Near-Impromptu Travels

This past weekend, we went on a near-impromptu trip to Bergen, Norway.  I say near-impromptu because it was one of those, 'Hey, let's go somewhere' kind of things you talk about for awhile and then they just sort of happen all of a sudden. We found some cheap plane tickets and a hostel called Montana, threw a couple things into a backpack (tooth-brushes excluded), and carted the kiddo to the airport.  

It was a lovely little adventure, for the most part.

Birds-eye view.

This is, of course, excluding our little jaunt in the cable car up the side of Ulriken.  Ulriken is the highest of Bergen's Seven Mountains, 643 meters above city streets.  I'm sure it's just peachy on a summer day with clear skies, but absolutely not peachy on a near-stormy September morning, with fog and wind and rain.  I was positive we were going to die.  I told Tim I was never getting on another cable car again and we decided to hike down the mountain - but alas, we weren't dressed for the downpour nor do I weigh enough do deal with that kind of wind.  So we ordered hot chocolate in the Ulriken restaurant and stared at the incredible view of ... cloud ... while I tried to decide how important it was to keep living.  

An hour later (while steeling my nerves for the ride down), I was informed that the cable had only broken once, in the '70's.  "Yeah, they all died," the guy said. Tim thought this was hilarious and kept poking me in the ribs and saying, "Hey, remember that time we were in Bergen and we almost died?"

To make matters slightly worse, the Ulriken crew decided they'd be shutting down facilities for the day due to the mountain-top storm.  Yeah.  So we all went down together.  Us, the crew, some hikers fresh off the mountain, and four German guys.  The Germans were distraction enough (all jokes about plummeting to the ground aside), and suddenly we were at the bottom again.  And the sun popped out.

We spent the remainder of the day wandering through downtown Bergen (occasionally accompanied by the Germans), taking hundreds of photographs I will not be showing you because I wasn't particularly impressed by any of them.  The instagrams will have to suffice.

Two highlights:

We stopped by the famous Fish Market where a wonderful dread-head from Botswana offered us samples of fish soup and fish cakes, so we sat down and had an incredible fish lunch.  He even wrote music recommendations for me on the back of our receipt ... which I then sadly lost.

And of course, my favorite thing about Bergen: Chillout Traveller's Cafe.  This is an awesome little bohemian coffeeshop that smells like cinnamon and honey chai and is filled to the rafters with colorful travelling supplies.  I could have stayed there forever.

On the whole, different aspects of Bergen reminded me of Western NC, PA, and OR - which was kind of nice and kind of sad, since I'd like to be visiting home right about now. Next year, when we do the bulk of our European adventuring before moving stateside again (incredible gypsy plans in the making),we'll be going on the fjord tour of Norway.  I'm also going to buy one of those knitted Norwegian hats because I kind of love them.

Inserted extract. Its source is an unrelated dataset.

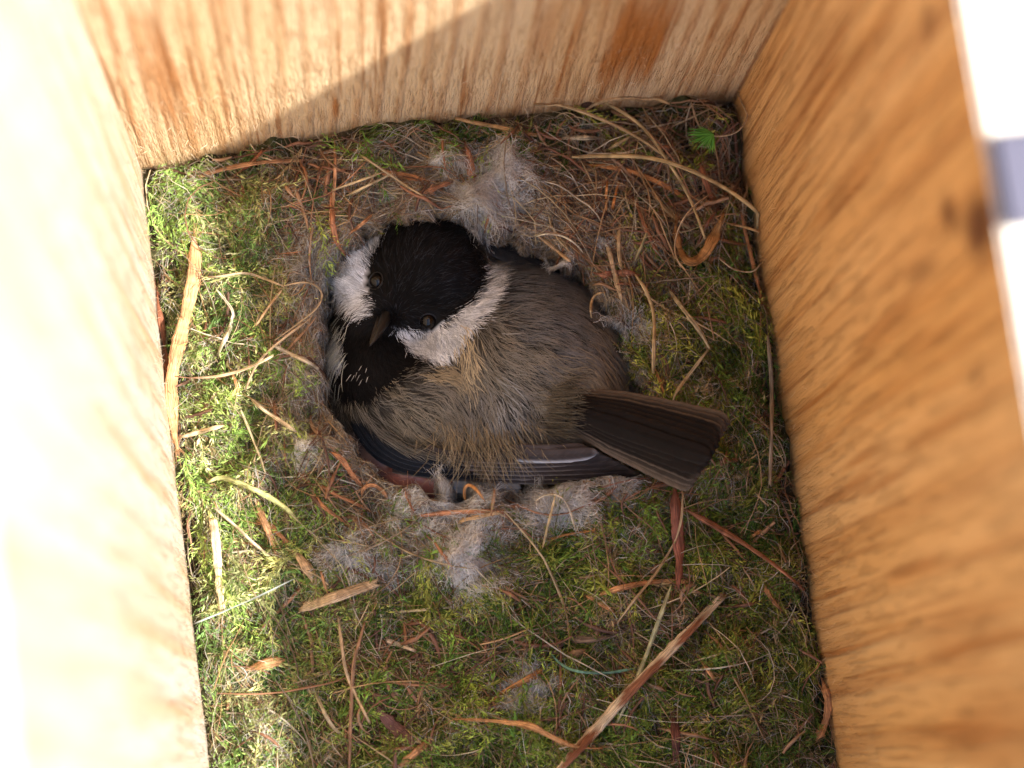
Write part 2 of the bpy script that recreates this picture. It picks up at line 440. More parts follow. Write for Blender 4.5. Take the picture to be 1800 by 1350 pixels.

This guy was sitting on the train back from Cph: a tattooed twenty-something in a leather bomber jacket with Faulkner's Absalom! Absalom! sticking out the side pocket.  Made me kind of happy.


  1. I love that last photo. That's what people everywhere should be like.


  2. I think so too, Wren. It'd be so much easier to meet strangers, too. 'So I see you're reading Faulkner...'

  3. I love this. Adorable pictures! These little adventures are so important... You know why I love this SO much? Because where I live,(small little town) it seems that all of my friends and family feel that once a kiddo comes along, all the spontaneous, "get up and go", explore the world adventures are behind you. Since we got married, people literally tell us to, "enjoy what we can now, because once babies come along she's allllll over"... Terrible, isn't it?

  4. A pessimistic worldview - true, it's a lot harder to do these kinds of things with kids (a kid), but they love it too ... Isaac thought the plane was the greatest thing in the world.

  5. I dont know why but the little wooden table and chair (8th row down on the right?) was my favorite. Maybe cause this looks like the perfect spot to take a cup of coffee and a book.

    My gramma has an exchange student from Norway when I was a child. His name was Pear and he had such lovely tales of Norway to tell. The photos filled in some of the holes. Loved the photos. Really


  6. You really know how to 'fill the frame' with your photography. I enjoyed viewing your blog too, some nice story-telling. Ed.